## YOUR GOAL
Your task is to write out the complete listing exactly as it is shown.

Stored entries
* * *

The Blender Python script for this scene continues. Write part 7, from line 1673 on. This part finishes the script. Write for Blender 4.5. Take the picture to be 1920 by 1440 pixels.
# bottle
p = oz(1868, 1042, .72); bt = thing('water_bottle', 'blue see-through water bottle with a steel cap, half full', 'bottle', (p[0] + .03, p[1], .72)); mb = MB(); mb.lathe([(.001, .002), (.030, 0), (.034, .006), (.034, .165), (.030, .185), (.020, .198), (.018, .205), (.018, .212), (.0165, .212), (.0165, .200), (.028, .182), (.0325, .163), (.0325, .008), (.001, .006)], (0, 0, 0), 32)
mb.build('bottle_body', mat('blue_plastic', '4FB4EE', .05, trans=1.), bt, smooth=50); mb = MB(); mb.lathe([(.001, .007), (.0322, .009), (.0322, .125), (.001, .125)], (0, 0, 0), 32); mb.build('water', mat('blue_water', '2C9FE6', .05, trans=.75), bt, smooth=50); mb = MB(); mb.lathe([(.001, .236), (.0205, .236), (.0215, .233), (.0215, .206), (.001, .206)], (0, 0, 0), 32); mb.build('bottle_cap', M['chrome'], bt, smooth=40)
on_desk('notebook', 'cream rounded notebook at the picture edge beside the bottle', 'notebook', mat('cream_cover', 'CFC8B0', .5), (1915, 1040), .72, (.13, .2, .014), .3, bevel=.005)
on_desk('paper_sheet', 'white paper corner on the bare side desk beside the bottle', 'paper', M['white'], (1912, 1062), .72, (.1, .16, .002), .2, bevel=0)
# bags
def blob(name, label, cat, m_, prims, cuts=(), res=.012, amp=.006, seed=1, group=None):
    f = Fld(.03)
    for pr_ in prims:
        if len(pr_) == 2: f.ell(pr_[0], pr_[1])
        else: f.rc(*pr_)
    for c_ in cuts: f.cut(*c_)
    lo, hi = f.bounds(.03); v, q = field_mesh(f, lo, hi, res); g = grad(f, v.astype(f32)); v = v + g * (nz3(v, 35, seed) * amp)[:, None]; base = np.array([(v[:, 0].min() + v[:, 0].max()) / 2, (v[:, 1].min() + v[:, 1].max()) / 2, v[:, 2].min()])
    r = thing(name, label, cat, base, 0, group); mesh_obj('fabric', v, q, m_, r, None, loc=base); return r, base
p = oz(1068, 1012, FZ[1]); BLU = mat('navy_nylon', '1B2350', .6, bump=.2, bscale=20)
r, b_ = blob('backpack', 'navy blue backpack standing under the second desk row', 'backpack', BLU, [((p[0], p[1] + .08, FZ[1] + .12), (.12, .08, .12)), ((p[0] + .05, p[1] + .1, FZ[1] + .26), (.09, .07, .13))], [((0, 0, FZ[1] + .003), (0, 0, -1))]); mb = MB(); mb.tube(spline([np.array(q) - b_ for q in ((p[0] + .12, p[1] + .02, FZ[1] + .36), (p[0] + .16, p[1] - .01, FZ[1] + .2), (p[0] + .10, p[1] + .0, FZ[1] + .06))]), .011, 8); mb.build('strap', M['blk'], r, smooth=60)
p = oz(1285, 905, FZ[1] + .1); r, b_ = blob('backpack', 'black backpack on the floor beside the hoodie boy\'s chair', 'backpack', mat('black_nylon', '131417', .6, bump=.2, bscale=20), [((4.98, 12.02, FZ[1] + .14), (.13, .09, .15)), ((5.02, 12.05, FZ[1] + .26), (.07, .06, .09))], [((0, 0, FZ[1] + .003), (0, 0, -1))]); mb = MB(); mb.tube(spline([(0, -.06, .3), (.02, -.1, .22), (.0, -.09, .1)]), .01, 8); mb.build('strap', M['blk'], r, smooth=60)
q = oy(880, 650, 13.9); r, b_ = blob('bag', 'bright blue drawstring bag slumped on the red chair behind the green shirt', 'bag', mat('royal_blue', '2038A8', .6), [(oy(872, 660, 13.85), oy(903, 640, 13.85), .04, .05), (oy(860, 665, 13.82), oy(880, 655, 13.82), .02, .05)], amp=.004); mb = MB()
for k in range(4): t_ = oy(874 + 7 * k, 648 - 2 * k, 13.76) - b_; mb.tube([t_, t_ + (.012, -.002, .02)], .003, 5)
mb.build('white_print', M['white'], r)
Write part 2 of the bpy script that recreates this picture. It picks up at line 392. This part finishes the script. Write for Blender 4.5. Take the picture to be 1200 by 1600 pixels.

* * *

## CORRECT ANSWER
The Blender Python script for this scene continues. Write part 7, from line 1673 on. This part finishes the script. Write for Blender 4.5. Take the picture to be 1920 by 1440 pixels.
# bottle
p = oz(1868, 1042, .72); bt = thing('water_bottle', 'blue see-through water bottle with a steel cap, half full', 'bottle', (p[0] + .03, p[1], .72)); mb = MB(); mb.lathe([(.001, .002), (.030, 0), (.034, .006), (.034, .165), (.030, .185), (.020, .198), (.018, .205), (.018, .212), (.0165, .212), (.0165, .200), (.028, .182), (.0325, .163), (.0325, .008), (.001, .006)], (0, 0, 0), 32)
mb.build('bottle_body', mat('blue_plastic', '4FB4EE', .05, trans=1.), bt, smooth=50); mb = MB(); mb.lathe([(.001, .007), (.0322, .009), (.0322, .125), (.001, .125)], (0, 0, 0), 32); mb.build('water', mat('blue_water', '2C9FE6', .05, trans=.75), bt, smooth=50); mb = MB(); mb.lathe([(.001, .236), (.0205, .236), (.0215, .233), (.0215, .206), (.001, .206)], (0, 0, 0), 32); mb.build('bottle_cap', M['chrome'], bt, smooth=40)
on_desk('notebook', 'cream rounded notebook at the picture edge beside the bottle', 'notebook', mat('cream_cover', 'CFC8B0', .5), (1915, 1040), .72, (.13, .2, .014), .3, bevel=.005)
on_desk('paper_sheet', 'white paper corner on the bare side desk beside the bottle', 'paper', M['white'], (1912, 1062), .72, (.1, .16, .002), .2, bevel=0)
# bags
def blob(name, label, cat, m_, prims, cuts=(), res=.012, amp=.006, seed=1, group=None):
    f = Fld(.03)
    for pr_ in prims:
        if len(pr_) == 2: f.ell(pr_[0], pr_[1])
        else: f.rc(*pr_)
    for c_ in cuts: f.cut(*c_)
    lo, hi = f.bounds(.03); v, q = field_mesh(f, lo, hi, res); g = grad(f, v.astype(f32)); v = v + g * (nz3(v, 35, seed) * amp)[:, None]; base = np.array([(v[:, 0].min() + v[:, 0].max()) / 2, (v[:, 1].min() + v[:, 1].max()) / 2, v[:, 2].min()])
    r = thing(name, label, cat, base, 0, group); mesh_obj('fabric', v, q, m_, r, None, loc=base); return r, base
p = oz(1068, 1012, FZ[1]); BLU = mat('navy_nylon', '1B2350', .6, bump=.2, bscale=20)
r, b_ = blob('backpack', 'navy blue backpack standing under the second desk row', 'backpack', BLU, [((p[0], p[1] + .08, FZ[1] + .12), (.12, .08, .12)), ((p[0] + .05, p[1] + .1, FZ[1] + .26), (.09, .07, .13))], [((0, 0, FZ[1] + .003), (0, 0, -1))]); mb = MB(); mb.tube(spline([np.array(q) - b_ for q in ((p[0] + .12, p[1] + .02, FZ[1] + .36), (p[0] + .16, p[1] - .01, FZ[1] + .2), (p[0] + .10, p[1] + .0, FZ[1] + .06))]), .011, 8); mb.build('strap', M['blk'], r, smooth=60)
p = oz(1285, 905, FZ[1] + .1); r, b_ = blob('backpack', 'black backpack on the floor beside the hoodie boy\'s chair', 'backpack', mat('black_nylon', '131417', .6, bump=.2, bscale=20), [((4.98, 12.02, FZ[1] + .14), (.13, .09, .15)), ((5.02, 12.05, FZ[1] + .26), (.07, .06, .09))], [((0, 0, FZ[1] + .003), (0, 0, -1))]); mb = MB(); mb.tube(spline([(0, -.06, .3), (.02, -.1, .22), (.0, -.09, .1)]), .01, 8); mb.build('strap', M['blk'], r, smooth=60)
q = oy(880, 650, 13.9); r, b_ = blob('bag', 'bright blue drawstring bag slumped on the red chair behind the green shirt', 'bag', mat('royal_blue', '2038A8', .6), [(oy(872, 660, 13.85), oy(903, 640, 13.85), .04, .05), (oy(860, 665, 13.82), oy(880, 655, 13.82), .02, .05)], amp=.004); mb = MB()
for k in range(4): t_ = oy(874 + 7 * k, 648 - 2 * k, 13.76) - b_; mb.tube([t_, t_ + (.012, -.002, .02)], .003, 5)
mb.build('white_print', M['white'], r)
Write part 2 of the bpy script that recreates this picture. It picks up at line 392. This part finishes the script. Write for Blender 4.5. Take the picture to be 1200 by 1600 pixels.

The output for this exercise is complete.